"Pelo reconhecimento social extensivo e intensivo em todas as camadas, classes e segmentos sociais, em jornais, livros, histórias populares, anedotário e revistas, a forma de interação balizada pelo 'sabe com quem está falando?' parece estar mesmo implantada - ao lado do carnaval, do jogo do bicho, do futebol e da malandragem - no nosso coração cultural. [...]
Outro traço do 'sabe com quem está falando?' é que a expressão remete a uma vertente indesejável da cultura brasileira. Pois o rito autoritário indica sempre uma situação conflitiva, e a sociedade brasileira parece avessa ao conflito. Não que com isso elimine o conflito. Ao contrário, como toda sociedade dependente, colonial e periférica, a nossa tem um alto nível de conflitos e de crises. Mas entre a existência da crise e o seu reconhecimento existe um vasto caminho a ser percorrido. Há formações sociais que logo buscam enfrentar as crises, tomando-as como parte intrínseca de sua vida política e social, enquanto, em outras ordens sociais, a crise e o conflito são inadmissíveis. Numa sociedade a crise indica algo a ser corrigido; noutra, representa o fim de uma era, sendo sinal de catástrofe. Tudo indica que, no Brasil, concebemos os conflitos como presságios do fim do mundo, e como fraquezas - o que torna difícil admiti-los como parte de nossa história, sobretudo nas suas versões oficiais e necessariamente solidárias. [...]
[...] Ora, o que o estudo do 'sabe com quem está falando?' permite realizar é a descoberta de uma espécie de paradoxo numa sociedade voltada para tudo o que é universal e cordial, a descoberta do particular e do hierarquizado. E essa descoberta se dá em condições peculiares: há uma regra que nega e reprime o seu uso. Mas há uma prática igualmente geral que estimula seu emprego. [...] Assim, o carnaval é gritado e o 'sabe com quem está falando?', escondido. Um é assunto de livros e de filmes; o outro, de eventuais artigos antropológicos, não sendo posto no rol das coisas sérias e agradáveis, como o futebol, o jogo do bicho e a cachaça. [...]
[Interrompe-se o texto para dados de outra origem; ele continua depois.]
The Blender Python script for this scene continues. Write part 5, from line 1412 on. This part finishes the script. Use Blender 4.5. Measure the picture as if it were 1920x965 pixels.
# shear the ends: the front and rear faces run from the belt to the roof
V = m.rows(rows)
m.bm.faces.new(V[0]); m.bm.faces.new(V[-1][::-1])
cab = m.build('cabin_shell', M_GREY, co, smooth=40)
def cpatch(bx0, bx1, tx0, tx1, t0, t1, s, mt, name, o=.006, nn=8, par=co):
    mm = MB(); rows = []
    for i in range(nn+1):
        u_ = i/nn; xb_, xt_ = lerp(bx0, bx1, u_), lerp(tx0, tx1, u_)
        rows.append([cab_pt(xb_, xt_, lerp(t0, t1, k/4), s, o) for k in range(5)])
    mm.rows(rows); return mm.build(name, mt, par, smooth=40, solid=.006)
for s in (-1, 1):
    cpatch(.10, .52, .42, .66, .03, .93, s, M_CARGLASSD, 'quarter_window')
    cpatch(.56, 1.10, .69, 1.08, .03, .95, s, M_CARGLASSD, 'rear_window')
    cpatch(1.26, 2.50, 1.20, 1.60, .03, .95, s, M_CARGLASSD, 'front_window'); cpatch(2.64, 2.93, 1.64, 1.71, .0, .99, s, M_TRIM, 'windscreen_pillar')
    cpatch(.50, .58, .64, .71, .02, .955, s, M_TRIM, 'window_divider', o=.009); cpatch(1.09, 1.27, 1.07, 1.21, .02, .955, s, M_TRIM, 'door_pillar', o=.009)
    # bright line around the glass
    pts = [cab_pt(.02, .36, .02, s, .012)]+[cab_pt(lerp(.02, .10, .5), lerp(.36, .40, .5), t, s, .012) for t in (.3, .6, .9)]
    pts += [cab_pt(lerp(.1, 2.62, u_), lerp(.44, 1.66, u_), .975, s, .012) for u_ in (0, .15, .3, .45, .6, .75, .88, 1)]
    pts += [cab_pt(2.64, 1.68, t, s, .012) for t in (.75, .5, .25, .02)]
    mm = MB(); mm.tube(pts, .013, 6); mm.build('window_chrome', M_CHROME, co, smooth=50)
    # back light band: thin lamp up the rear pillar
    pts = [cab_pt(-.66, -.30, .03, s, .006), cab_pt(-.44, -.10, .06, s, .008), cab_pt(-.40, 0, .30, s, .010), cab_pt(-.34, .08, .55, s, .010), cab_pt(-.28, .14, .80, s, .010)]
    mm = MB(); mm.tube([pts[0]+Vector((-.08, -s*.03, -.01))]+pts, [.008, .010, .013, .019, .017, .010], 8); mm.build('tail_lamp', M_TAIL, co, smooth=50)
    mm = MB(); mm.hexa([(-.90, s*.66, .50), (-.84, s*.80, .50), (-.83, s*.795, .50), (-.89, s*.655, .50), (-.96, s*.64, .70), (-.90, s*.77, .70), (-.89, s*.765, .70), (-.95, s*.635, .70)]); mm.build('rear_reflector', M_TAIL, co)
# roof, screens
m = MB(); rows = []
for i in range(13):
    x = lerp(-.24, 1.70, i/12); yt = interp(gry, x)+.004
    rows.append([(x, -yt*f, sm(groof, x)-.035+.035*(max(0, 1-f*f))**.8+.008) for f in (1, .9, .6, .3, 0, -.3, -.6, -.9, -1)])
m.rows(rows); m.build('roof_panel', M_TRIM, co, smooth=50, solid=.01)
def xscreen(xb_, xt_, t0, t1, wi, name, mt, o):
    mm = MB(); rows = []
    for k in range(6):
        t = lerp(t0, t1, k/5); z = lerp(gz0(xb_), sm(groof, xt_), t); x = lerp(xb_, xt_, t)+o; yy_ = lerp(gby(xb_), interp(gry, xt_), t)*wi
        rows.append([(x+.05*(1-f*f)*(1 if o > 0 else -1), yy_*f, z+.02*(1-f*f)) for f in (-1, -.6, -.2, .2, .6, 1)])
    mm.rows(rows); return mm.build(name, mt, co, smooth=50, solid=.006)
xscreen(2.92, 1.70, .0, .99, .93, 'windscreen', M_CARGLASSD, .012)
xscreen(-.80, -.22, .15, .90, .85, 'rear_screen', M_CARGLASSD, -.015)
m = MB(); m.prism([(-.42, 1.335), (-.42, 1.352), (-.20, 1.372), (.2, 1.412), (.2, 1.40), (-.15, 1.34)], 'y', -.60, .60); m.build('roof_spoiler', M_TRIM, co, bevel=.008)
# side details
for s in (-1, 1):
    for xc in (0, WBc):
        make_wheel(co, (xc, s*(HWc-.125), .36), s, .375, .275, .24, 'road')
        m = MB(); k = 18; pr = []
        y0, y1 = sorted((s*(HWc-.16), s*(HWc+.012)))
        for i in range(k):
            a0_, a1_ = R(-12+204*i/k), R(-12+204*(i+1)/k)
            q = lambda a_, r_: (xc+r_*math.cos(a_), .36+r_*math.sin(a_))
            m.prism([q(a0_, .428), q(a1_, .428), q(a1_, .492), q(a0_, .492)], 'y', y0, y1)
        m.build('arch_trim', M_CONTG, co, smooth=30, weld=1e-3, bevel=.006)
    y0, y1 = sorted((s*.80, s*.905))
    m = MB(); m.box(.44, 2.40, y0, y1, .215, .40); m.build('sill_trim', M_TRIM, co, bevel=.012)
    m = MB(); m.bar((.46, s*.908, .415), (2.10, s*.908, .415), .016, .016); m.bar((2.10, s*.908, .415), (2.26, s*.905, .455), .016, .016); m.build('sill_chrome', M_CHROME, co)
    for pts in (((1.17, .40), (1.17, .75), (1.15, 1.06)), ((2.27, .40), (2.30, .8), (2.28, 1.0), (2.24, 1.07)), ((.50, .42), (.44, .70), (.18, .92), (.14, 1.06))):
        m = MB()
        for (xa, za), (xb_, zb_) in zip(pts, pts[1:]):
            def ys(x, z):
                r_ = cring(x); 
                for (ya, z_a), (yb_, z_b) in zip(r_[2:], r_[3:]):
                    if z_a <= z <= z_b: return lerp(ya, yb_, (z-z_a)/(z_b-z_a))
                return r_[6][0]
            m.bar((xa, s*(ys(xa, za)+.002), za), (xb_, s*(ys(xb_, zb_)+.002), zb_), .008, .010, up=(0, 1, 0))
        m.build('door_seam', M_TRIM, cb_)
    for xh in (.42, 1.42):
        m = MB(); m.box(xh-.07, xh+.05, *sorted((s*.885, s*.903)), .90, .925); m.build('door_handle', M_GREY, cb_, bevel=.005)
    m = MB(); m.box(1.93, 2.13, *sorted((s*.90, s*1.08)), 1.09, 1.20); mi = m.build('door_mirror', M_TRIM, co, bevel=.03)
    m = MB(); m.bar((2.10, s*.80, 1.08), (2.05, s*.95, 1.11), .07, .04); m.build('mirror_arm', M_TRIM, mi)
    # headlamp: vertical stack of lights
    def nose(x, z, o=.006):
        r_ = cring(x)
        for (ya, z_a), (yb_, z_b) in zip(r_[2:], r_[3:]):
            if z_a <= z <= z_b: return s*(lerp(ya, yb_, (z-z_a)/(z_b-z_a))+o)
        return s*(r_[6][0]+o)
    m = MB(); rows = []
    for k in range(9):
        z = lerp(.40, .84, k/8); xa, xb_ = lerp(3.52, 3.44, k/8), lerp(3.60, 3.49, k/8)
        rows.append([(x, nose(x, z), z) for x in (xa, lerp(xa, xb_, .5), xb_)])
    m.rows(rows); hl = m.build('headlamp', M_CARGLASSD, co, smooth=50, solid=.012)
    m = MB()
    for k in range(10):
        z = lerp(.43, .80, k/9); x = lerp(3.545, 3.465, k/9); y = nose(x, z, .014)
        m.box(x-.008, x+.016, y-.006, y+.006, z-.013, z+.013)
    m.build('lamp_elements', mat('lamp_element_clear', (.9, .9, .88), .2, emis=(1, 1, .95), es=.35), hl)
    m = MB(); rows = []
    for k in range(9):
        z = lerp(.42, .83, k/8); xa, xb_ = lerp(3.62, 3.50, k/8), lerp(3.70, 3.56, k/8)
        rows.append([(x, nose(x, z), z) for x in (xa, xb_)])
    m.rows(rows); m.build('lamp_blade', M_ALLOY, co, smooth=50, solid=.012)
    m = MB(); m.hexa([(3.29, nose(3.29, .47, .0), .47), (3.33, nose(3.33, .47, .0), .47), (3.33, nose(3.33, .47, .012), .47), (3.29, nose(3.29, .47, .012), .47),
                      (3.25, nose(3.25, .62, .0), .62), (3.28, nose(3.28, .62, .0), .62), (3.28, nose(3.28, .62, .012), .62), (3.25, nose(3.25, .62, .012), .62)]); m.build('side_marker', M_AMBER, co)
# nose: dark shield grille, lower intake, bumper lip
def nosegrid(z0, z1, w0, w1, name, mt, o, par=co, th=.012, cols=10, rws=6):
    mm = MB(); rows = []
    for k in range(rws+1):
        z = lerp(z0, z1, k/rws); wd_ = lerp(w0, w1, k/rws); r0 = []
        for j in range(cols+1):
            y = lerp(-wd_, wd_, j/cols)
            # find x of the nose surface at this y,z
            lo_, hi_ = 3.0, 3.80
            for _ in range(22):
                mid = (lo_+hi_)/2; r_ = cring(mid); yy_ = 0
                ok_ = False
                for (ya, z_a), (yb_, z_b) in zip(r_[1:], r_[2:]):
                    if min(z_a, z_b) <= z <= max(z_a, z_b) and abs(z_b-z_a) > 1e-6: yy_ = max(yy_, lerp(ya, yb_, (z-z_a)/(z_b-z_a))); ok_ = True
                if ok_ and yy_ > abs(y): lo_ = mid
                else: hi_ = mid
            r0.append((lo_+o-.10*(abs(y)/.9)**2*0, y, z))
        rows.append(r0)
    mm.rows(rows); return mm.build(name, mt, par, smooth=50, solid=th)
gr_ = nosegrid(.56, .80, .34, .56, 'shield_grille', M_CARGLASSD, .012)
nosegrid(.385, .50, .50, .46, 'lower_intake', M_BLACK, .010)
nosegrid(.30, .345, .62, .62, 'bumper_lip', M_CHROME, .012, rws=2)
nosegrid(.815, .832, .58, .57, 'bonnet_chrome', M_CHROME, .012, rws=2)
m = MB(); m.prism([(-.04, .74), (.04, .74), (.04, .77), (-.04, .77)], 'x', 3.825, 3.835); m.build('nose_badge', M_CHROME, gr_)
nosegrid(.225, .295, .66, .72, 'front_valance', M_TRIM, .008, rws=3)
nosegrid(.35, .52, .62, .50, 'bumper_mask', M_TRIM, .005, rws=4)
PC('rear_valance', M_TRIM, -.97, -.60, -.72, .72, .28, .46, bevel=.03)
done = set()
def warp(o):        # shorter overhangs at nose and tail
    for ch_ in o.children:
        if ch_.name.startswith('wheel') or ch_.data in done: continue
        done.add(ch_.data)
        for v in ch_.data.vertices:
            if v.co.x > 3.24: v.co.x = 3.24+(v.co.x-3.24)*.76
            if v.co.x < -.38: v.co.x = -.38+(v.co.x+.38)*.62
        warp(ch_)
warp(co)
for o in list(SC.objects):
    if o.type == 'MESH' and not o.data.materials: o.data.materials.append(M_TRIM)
Mas, para tornar a situação complicada, havia muitos casos em que o 'sabe com quem está falando?' tinha sido usado por um inferior (ou subalterno) contra outra pessoa qualquer, como identificação social vertical mediatizando o uso da fórmula, isto é, com o subordinado tomando a projeção social do seu chefe, patrão ou empregador, como uma capa de sua própria posição. Desse modo, são fartos os exemplos do empregado usando o ritual de afastamento do seguinte modo 'sabe com quem está falando?' Eu sou o motorista do Ministro!' (ou do General Fulano de Tal! ou do Chefe do SNI!). Um caso colhido por um dos meus colaboradores e narrado pelo próprio empregado (uma doméstica) é um excelente exemplo dessas reações verticais intensas, em que existe a projeção de posição social: 'Eu tomava conta de uma fazenda de um coronel e seus subordinados gozavam da casa. Um, por causa de uma mudança de quarto, resolveu perguntar se eu sabia com quem estava falando. Mas, quando chegou o coronel, eu perguntei a ele quem mandava na casa e ele disse que era eu e o 'com quem tá falando' teve de pedir desculpas'.
O poder de tais usos e a nossa familiaridade com essa forma de identificação social revelam seu impacto e a sua frequência no cenário brasileiro. [...] Quanto mais alta sua posição, mais impacto ganha o uso do 'sabe com quem está falando?' pelos seus inferiores, pois o fenômeno relevante é o da projeção da posição social para mais de um indivíduo, revelando como em certas formações sociais uma determinada posição social pode recobrir mais que um indivíduo, tendendo a ser tomada como uma verdadeira instituição. [...]
DAMATTA, R. Carnavais, malandros e heróis. Rio de Janeiro: Rocco, 1994. p. 182-191.
Roberto DaMatta (1936-), historiador e antropólogo, é um dos mais destacados intelectuais brasileiros contemporâneos. É autor de diversos livros, artigos e ensaios sobre traços comportamentais brasileiros, futebol e Carnaval.
SAIBA MAIS
- Paradoxo; contradição.
QUESTÕES PROPOSTAS
1. Explique por que a expressão "você sabe com quem está falando?" remete a uma vertente indesejável da cultura brasileira.
2. Que paradoxo é possível descobrir com o estudo dessa expressão?
3. A expressão "você sabe com quem está falando?" está incorporada nas diversas camadas sociais brasileiras nos dias de hoje. Dê um exemplo.
4. Qual é o traço de permanência do "você sabe com quem está falando?" do século XIX nos dias atuais?